▼

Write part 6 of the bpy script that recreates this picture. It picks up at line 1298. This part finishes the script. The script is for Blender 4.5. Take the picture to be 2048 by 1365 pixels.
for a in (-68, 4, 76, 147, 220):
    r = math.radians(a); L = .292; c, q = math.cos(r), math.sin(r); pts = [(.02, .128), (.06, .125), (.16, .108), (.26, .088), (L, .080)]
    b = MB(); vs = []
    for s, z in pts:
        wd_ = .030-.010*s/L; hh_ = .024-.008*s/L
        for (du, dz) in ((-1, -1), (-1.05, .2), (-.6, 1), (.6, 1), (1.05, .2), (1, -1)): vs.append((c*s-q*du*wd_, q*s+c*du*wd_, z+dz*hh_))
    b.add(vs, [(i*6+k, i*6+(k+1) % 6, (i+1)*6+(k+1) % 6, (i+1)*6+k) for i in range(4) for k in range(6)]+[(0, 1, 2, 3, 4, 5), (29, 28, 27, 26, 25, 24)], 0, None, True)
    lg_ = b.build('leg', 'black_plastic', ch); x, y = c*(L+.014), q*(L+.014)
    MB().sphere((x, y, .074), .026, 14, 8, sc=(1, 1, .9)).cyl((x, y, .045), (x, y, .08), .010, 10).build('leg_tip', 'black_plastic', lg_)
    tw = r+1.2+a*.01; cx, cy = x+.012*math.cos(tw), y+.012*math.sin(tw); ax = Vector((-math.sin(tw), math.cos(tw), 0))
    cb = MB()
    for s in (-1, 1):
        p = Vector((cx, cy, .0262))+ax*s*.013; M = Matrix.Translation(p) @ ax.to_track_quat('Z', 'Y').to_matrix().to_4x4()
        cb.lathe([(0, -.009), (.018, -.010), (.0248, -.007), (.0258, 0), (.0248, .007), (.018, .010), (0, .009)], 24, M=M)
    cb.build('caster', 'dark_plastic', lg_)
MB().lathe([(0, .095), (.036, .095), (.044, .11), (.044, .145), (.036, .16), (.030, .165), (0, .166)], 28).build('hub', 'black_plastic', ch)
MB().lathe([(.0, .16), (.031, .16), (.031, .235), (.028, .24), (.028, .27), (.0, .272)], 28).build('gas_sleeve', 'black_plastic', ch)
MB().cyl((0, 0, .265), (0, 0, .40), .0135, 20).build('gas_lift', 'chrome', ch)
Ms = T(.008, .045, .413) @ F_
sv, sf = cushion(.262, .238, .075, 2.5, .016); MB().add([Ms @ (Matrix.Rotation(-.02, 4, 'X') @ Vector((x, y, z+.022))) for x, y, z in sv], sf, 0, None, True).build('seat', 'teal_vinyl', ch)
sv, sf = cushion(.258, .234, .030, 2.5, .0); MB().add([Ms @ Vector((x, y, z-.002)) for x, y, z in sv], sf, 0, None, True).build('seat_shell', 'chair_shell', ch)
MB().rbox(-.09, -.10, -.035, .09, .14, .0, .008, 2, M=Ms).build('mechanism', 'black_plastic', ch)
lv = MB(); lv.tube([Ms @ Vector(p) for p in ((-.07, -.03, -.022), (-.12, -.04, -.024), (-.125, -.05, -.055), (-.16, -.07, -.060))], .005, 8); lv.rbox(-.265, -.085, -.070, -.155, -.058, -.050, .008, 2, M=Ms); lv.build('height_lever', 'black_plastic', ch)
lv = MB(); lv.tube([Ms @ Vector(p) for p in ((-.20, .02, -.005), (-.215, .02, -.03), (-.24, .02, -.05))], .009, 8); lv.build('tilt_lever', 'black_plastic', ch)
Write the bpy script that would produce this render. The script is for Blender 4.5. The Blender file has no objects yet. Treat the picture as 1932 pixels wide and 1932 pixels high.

▲

Exercise:
Copy every line verbatim.

Solution for this problem:
Write part 6 of the bpy script that recreates this picture. It picks up at line 1298. This part finishes the script. The script is for Blender 4.5. Take the picture to be 2048 by 1365 pixels.
for a in (-68, 4, 76, 147, 220):
    r = math.radians(a); L = .292; c, q = math.cos(r), math.sin(r); pts = [(.02, .128), (.06, .125), (.16, .108), (.26, .088), (L, .080)]
    b = MB(); vs = []
    for s, z in pts:
        wd_ = .030-.010*s/L; hh_ = .024-.008*s/L
        for (du, dz) in ((-1, -1), (-1.05, .2), (-.6, 1), (.6, 1), (1.05, .2), (1, -1)): vs.append((c*s-q*du*wd_, q*s+c*du*wd_, z+dz*hh_))
    b.add(vs, [(i*6+k, i*6+(k+1) % 6, (i+1)*6+(k+1) % 6, (i+1)*6+k) for i in range(4) for k in range(6)]+[(0, 1, 2, 3, 4, 5), (29, 28, 27, 26, 25, 24)], 0, None, True)
    lg_ = b.build('leg', 'black_plastic', ch); x, y = c*(L+.014), q*(L+.014)
    MB().sphere((x, y, .074), .026, 14, 8, sc=(1, 1, .9)).cyl((x, y, .045), (x, y, .08), .010, 10).build('leg_tip', 'black_plastic', lg_)
    tw = r+1.2+a*.01; cx, cy = x+.012*math.cos(tw), y+.012*math.sin(tw); ax = Vector((-math.sin(tw), math.cos(tw), 0))
    cb = MB()
    for s in (-1, 1):
        p = Vector((cx, cy, .0262))+ax*s*.013; M = Matrix.Translation(p) @ ax.to_track_quat('Z', 'Y').to_matrix().to_4x4()
        cb.lathe([(0, -.009), (.018, -.010), (.0248, -.007), (.0258, 0), (.0248, .007), (.018, .010), (0, .009)], 24, M=M)
    cb.build('caster', 'dark_plastic', lg_)
MB().lathe([(0, .095), (.036, .095), (.044, .11), (.044, .145), (.036, .16), (.030, .165), (0, .166)], 28).build('hub', 'black_plastic', ch)
MB().lathe([(.0, .16), (.031, .16), (.031, .235), (.028, .24), (.028, .27), (.0, .272)], 28).build('gas_sleeve', 'black_plastic', ch)
MB().cyl((0, 0, .265), (0, 0, .40), .0135, 20).build('gas_lift', 'chrome', ch)
Ms = T(.008, .045, .413) @ F_
sv, sf = cushion(.262, .238, .075, 2.5, .016); MB().add([Ms @ (Matrix.Rotation(-.02, 4, 'X') @ Vector((x, y, z+.022))) for x, y, z in sv], sf, 0, None, True).build('seat', 'teal_vinyl', ch)
sv, sf = cushion(.258, .234, .030, 2.5, .0); MB().add([Ms @ Vector((x, y, z-.002)) for x, y, z in sv], sf, 0, None, True).build('seat_shell', 'chair_shell', ch)
MB().rbox(-.09, -.10, -.035, .09, .14, .0, .008, 2, M=Ms).build('mechanism', 'black_plastic', ch)
lv = MB(); lv.tube([Ms @ Vector(p) for p in ((-.07, -.03, -.022), (-.12, -.04, -.024), (-.125, -.05, -.055), (-.16, -.07, -.060))], .005, 8); lv.rbox(-.265, -.085, -.070, -.155, -.058, -.050, .008, 2, M=Ms); lv.build('height_lever', 'black_plastic', ch)
lv = MB(); lv.tube([Ms @ Vector(p) for p in ((-.20, .02, -.005), (-.215, .02, -.03), (-.24, .02, -.05))], .009, 8); lv.build('tilt_lever', 'black_plastic', ch)
Write the bpy script that would produce this render. The script is for Blender 4.5. The Blender file has no objects yet. Treat the picture as 1932 pixels wide and 1932 pixels high.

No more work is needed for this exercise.